A Quest for Nature, Part 2: Bald Mountain

Driving on I-75, you might think you’ve caught a glimpse of Bald Mountain. Right next to the exit you’re supposed to take, a rotund mound looms languidly over the horizon. And, true to the name, it’s bald, treeless and forlorn.

Then you take the exit and quickly realize you’ve been staring, in fact, at a dump. They might’ve covered it with grass, but it’s a fucking dump, man. It’s right next to the Palace of Auburn Hills, where the Detroit Pistons play.

Try to explain that real estate decision. I can’t.

The real “Bald Mountain” is about 4 miles up the road. It’s not a mountain, though, but a series of wooded hills abounding with lakes, ponds and creeks. It’s pretty nice, actually. And when you’re walking up the park’s vaunted 60 foot incline, it almost feels like you could be on a small mountain in New England. You can feel your heart pounding, your leg muscles straining.

Just don’t turn the wrong way, or you might end up face to face with a real, live big box megastore.

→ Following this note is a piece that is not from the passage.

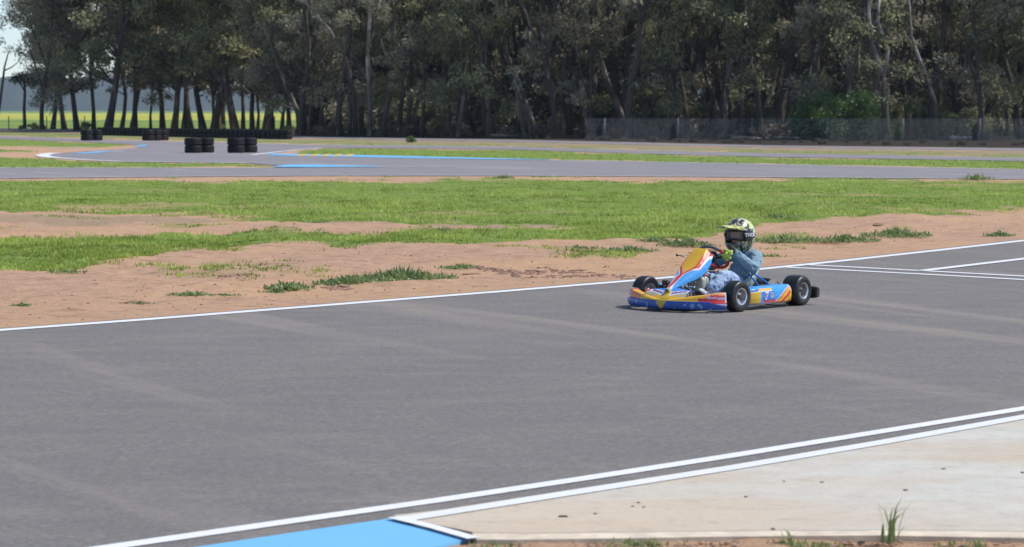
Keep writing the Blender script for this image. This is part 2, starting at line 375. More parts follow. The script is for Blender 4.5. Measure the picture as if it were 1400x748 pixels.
def masks(X, Y):
    px, py = to_px(X, Y); py = np.where(Y < 5, 900, py)
    out = [np.zeros_like(X), np.zeros_like(X), np.zeros_like(X)]
    nz = (fbm(X * 0.35 + 5, Y * 0.35 + 9, 5) - 0.5) + .55 * (fbm(X * 1.9 + 5, Y * 1.3 + 9, 4) - 0.5)
    nf = (fbm(X * 1.3 + 5, Y * 0.8 + 9, 4) - 0.5)
    for ch, amt, top, bot, soft, (xa, xb) in bands:
        amp = soft * 2.2
        a = (py + nz * amp * 2 - ip(top, px)) / soft; b = (ip(bot, px) - py + nz * amp * 3) / soft
        m = np.clip(a + 0.5, 0, 1) * np.clip(b + 0.5, 0, 1) * np.clip((px - xa) / 25, 0, 1) * np.clip((xb - px) / 25, 0, 1)
        out[ch] = np.maximum(out[ch], m * amt)
    # bare streaks in the near meadow
    bare = np.clip((fbm(X * 0.28 + 40, Y * 0.55 + 3, 4) - 0.60) * 7, 0, 1)
    inm = (py > 246) & (py < 400)
    out[0] = np.where(inm, out[0] * (1 - 0.5 * bare), out[0])
    # scattered growth on the bare earth
    sp = np.clip((fbm(X * 0.9 + 11, Y * 0.6 + 71, 5) - 0.61) * 8, 0, 1) * 0.5
    out[0] = np.where(inm & (out[0] < 0.1), sp * np.clip((395 - py) / 40, 0, 1), out[0])
    line_y = ip([(-4000, 800), (-600, 500), (0, 449), (450, 414), (678, 396), (872, 380), (1033, 366), (1150, 354), (1280, 340), (1400, 326), (2000, 262)], px)
    out[0] = np.where((py > line_y) & (py < 735), 0, out[0])
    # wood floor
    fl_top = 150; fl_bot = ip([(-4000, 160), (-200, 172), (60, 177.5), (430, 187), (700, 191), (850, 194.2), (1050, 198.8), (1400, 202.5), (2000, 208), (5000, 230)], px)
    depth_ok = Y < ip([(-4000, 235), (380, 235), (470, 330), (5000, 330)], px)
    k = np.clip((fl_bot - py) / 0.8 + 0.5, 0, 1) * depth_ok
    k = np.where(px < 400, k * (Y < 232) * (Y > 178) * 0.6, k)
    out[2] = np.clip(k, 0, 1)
    return out, px, py
mk, PX, PY = masks(XX, DD)
def ground_z(X, Y):
    px, py = to_px(X, Y); py = np.where(Y < 5, 900, py)
    hump = np.clip((py - 246) / 8, 0, 1) * np.clip((ip([(-600, 500), (0, 445), (450, 412), (870, 380), (1040, 362), (1400, 323), (2000, 262)], px) - py) / 14, 0, 1)
    z = -0.012 * fbm(X * 1.5, Y * 1.5, 3) + hump * ((fbm(X * 0.5, Y * 0.5, 4) - 0.5) * 0.16 + (fbm(X * 3, Y * 3, 4) - 0.5) * 0.07)
    return np.maximum(z, -0.06) - 0.002
def gz(x, y): return float(ground_z(np.array([x]), np.array([y]))[0])
ZZ = ground_z(XX, DD)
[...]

I didn’t see much wildlife during my trek, just a few birds. No deer. I’d imagine the active shooting range in the park has something to do with that. I know I could hear constant gunfire when I was on the “Red Trail”, which skirts the range. It didn’t exactly add to the ambience.

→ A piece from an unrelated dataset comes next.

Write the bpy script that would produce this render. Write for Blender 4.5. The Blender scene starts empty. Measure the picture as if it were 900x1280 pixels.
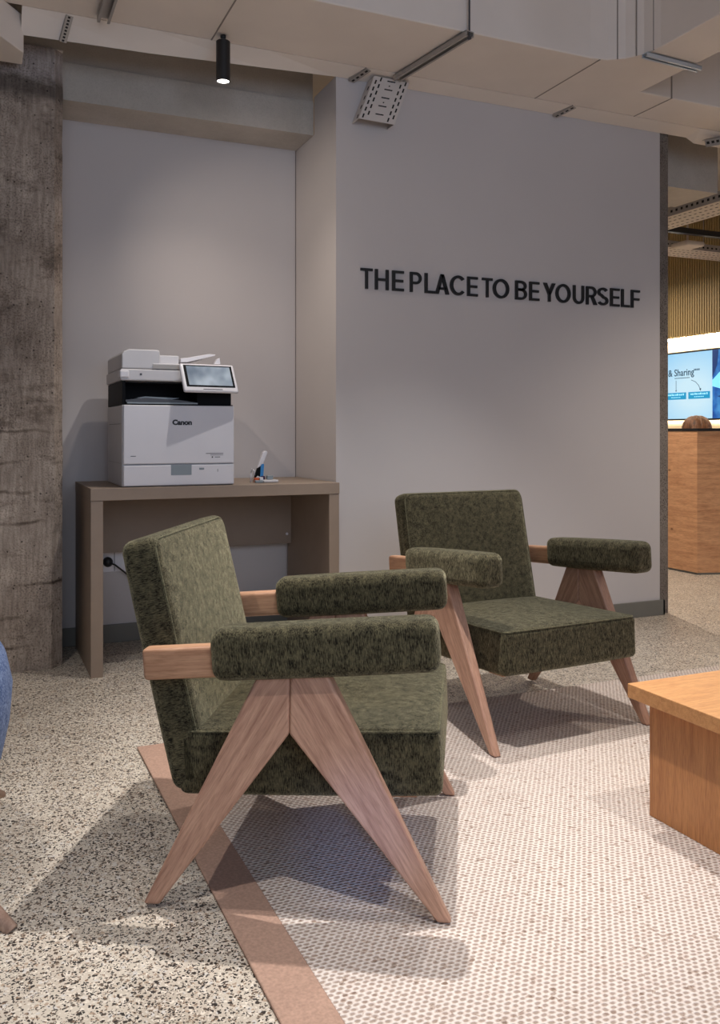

But again, overall, it was a nice walk. It was fun to be surrounded by actual hills, and even in late fall, Michigan has a certain lushness to it compared to the drier states out West. The grass was so green. I’d taken it for granted growing up, being surrounded by all this water. In Colorado, it’s like you could see the water levels dipping every time you took a shower.

They used to call Michigan a “water-winter wonderland”. Heck, they’d stamp the phrase on our license plates. But then, between all the subsequent water pollution and waves of invasive aquatic species, the slogan was dropped, and we all started dreaming about retiring in Arizona and Florida.

Well, you know what? Maybe they should’ve taken a trip to Bald Mountain.

OK, maybe that wouldn’t have made much of a difference. Still, I give Bald Mountain Recreation Area 3/5 Exit 1As. That’s worth something, right?

Here are a few pictures from my visit:






3 thoughts on “A Quest for Nature, Part 2: Bald Mountain

  1. Just a little. But as I mentioned, it has made me appreciate Michigan’s greenery and water more. Not that Colorado was barren. But it can get pretty dang brown.

  2. The night before we left Ft Lauderdale for Western Colorado it rained 6 inches in three hours. The first year we lived on the Western Slope there was under five inches of water for the year, including the snow melt.

    After that experience I understood why people fought over water rights.

    Keep’em coming, George. I love to learn about Michigan.